たまには児童文学もいいよね

地球のまん中 わたしの島 (ノベルズ・エクスプレス)

地球のまん中 わたしの島 (ノベルズ・エクスプレス)

「お父さんの生まれた島に帰って、ペンションをはじめる―」両親のことばは灯子にとって晴天のへきれきだった。コンビニもなければファーストフードの店もない、人口百人ほどの島!そんなところで暮らすって、本気なの?同級生は、たったひとり。漁師をめざしている少年。なにかと灯子につっかかってくるのだが、なぜだか、まぶしい存在で―少女と少年と「島」の、キラキラした物語。

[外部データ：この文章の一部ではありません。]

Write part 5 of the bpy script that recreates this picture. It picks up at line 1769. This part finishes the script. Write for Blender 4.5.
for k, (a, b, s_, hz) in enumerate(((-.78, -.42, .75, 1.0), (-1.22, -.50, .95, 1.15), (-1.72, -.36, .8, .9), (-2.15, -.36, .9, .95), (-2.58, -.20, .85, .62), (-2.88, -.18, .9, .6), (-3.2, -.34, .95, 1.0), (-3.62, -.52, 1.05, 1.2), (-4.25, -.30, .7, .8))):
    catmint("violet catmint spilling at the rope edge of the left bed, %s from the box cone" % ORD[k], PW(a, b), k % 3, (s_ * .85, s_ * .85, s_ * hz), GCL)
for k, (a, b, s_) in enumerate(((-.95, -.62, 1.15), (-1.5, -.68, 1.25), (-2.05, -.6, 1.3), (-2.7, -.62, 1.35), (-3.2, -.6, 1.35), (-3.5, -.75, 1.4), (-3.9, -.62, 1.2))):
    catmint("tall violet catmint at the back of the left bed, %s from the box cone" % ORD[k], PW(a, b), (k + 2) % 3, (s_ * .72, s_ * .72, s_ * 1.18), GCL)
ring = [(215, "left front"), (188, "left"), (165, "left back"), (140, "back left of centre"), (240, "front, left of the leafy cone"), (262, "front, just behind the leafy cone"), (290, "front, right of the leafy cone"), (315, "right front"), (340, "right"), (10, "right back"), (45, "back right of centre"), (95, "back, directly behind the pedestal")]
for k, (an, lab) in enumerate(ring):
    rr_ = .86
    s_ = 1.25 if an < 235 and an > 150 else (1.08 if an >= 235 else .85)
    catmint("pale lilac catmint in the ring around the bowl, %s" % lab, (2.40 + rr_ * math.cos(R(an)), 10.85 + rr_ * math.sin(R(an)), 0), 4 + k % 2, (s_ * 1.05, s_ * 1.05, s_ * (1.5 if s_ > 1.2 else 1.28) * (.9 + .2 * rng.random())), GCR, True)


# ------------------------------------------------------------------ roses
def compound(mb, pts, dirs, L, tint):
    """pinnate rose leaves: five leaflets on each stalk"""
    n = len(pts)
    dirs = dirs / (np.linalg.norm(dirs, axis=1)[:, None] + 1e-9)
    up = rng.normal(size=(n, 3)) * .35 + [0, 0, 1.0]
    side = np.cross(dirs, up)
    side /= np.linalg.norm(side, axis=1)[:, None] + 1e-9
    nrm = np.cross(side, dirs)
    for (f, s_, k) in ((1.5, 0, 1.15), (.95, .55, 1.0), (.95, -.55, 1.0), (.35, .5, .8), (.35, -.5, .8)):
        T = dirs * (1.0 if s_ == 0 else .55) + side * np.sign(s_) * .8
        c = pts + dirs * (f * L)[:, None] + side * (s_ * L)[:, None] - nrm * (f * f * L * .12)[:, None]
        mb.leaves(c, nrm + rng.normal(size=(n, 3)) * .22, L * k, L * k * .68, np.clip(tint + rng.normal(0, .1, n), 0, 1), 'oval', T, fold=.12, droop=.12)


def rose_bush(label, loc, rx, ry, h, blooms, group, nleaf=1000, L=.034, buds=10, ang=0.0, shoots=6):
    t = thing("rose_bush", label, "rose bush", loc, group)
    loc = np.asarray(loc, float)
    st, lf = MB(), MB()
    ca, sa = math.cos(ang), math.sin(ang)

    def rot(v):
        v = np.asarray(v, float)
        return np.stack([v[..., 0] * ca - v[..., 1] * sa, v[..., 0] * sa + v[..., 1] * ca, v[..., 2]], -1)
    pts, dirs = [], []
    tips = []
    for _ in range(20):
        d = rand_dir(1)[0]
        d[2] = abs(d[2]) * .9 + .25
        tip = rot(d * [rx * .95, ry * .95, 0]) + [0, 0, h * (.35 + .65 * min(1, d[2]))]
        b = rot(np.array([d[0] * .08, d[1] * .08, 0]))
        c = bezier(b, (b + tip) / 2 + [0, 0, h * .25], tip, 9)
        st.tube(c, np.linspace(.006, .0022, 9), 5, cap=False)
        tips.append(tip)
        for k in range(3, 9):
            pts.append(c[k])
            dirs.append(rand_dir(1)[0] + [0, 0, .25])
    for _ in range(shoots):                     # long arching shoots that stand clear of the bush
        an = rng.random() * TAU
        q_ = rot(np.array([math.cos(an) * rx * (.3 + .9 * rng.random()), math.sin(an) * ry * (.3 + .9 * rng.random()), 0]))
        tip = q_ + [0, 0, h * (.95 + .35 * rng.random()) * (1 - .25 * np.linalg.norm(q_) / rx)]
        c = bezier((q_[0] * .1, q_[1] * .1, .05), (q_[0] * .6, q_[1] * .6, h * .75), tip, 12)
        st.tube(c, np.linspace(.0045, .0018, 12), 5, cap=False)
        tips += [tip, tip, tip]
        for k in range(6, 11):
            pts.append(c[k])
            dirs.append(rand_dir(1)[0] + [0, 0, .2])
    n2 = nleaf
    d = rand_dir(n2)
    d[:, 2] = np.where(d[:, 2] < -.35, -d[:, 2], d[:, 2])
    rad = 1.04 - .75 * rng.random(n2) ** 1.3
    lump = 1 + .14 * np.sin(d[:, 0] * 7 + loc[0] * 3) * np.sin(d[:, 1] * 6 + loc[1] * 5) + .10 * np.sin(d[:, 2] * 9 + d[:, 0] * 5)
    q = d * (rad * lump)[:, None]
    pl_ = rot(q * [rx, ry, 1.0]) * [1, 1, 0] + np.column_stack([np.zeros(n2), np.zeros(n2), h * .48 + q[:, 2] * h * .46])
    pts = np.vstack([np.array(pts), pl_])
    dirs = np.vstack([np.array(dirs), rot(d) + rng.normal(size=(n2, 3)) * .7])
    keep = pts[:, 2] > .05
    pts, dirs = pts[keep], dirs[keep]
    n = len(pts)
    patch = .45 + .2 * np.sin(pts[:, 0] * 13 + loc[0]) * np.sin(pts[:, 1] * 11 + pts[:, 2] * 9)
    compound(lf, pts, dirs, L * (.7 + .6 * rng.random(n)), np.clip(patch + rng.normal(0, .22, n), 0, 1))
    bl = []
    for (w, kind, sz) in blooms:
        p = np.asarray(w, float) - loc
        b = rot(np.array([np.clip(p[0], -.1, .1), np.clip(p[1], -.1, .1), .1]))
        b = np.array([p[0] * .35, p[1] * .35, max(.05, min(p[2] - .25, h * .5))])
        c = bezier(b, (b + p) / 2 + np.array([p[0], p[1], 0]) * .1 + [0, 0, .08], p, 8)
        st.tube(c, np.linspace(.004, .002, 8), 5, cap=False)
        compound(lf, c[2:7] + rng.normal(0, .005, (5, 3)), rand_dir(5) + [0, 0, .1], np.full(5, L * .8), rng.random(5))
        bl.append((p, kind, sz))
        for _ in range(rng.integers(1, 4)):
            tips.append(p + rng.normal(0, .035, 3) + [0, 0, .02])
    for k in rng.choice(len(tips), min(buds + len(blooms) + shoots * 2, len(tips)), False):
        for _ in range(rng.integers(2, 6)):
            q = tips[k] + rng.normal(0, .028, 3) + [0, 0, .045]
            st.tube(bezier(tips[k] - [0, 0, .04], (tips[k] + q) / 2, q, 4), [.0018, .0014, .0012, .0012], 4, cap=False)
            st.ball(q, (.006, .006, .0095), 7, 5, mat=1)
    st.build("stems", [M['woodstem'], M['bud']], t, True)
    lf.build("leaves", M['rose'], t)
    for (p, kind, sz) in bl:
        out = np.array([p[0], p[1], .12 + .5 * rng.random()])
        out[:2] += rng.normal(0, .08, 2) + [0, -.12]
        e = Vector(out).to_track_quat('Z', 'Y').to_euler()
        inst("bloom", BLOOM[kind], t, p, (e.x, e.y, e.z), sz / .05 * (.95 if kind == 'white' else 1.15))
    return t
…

 きくざわ書店で平積みだったので購入。どうも、今夏の石川県読書感想文推薦図書だそうです。だいたい小学校高学年から中学1・2年生向け。私は小学生の頃、空気を吸うように本を読みあさっていたくせに夏休みの読書感想文および課題図書というやつが大嫌いな「イヤなガキ」だったのですが、最近は進んでこういう本を読むことにしています。この歳になってみると、なるほど大人が子供に「読ませたくなる理由」が何となく分かるんですよね。この本も、石川県が舞台な上でかなり面白いので、できれば石川県の小学生みんなに読んで欲しい。そして、石川県の小学生には私のような偏屈な大人の言いなりにならずに、もっと不健康な本を読んで欲しい。
 金沢(がモデルの小都会)に住んでいた中学生の女の子が、突然父親の生まれ故郷の辰島(モデルは輪島市舳倉島(へぐらじま))に引っ越すことになり、そこでの新しい生活に戸惑いつつも馴染んでいく、という物語。漁師を目指す同い年の少年との淡い初恋物語でもある。
 作者は泉鏡花記念金沢市文学賞受賞作家で、富山県出身の金沢在住。漁師町の描写も、かなり取材したようでもの凄くリアル。
 物語は他愛もない、というか別に複雑な事件も起こらずに、女の子のド田舎での日常が静かに描かれるだけなんだけど、主人公および家族の境遇に今の私が近いところにいるせいか、もの凄く感情移入して読んでしまった。漁師のメンタリティとか、もの凄く良く書けていると思う。この漁師のメンタリティに関しては、いずれこのブログにまとめたいと思っているのですが、陸の人間にはとうてい理解できない価値観を彼らは(そして私もいずれは)持っています。その一端を感じることが出来る本書は、少なくとも石川県の小学生には本当にお薦め。石川県の教育委員会(およびコンクールの主催者の北國新聞)は良い仕事するなあ。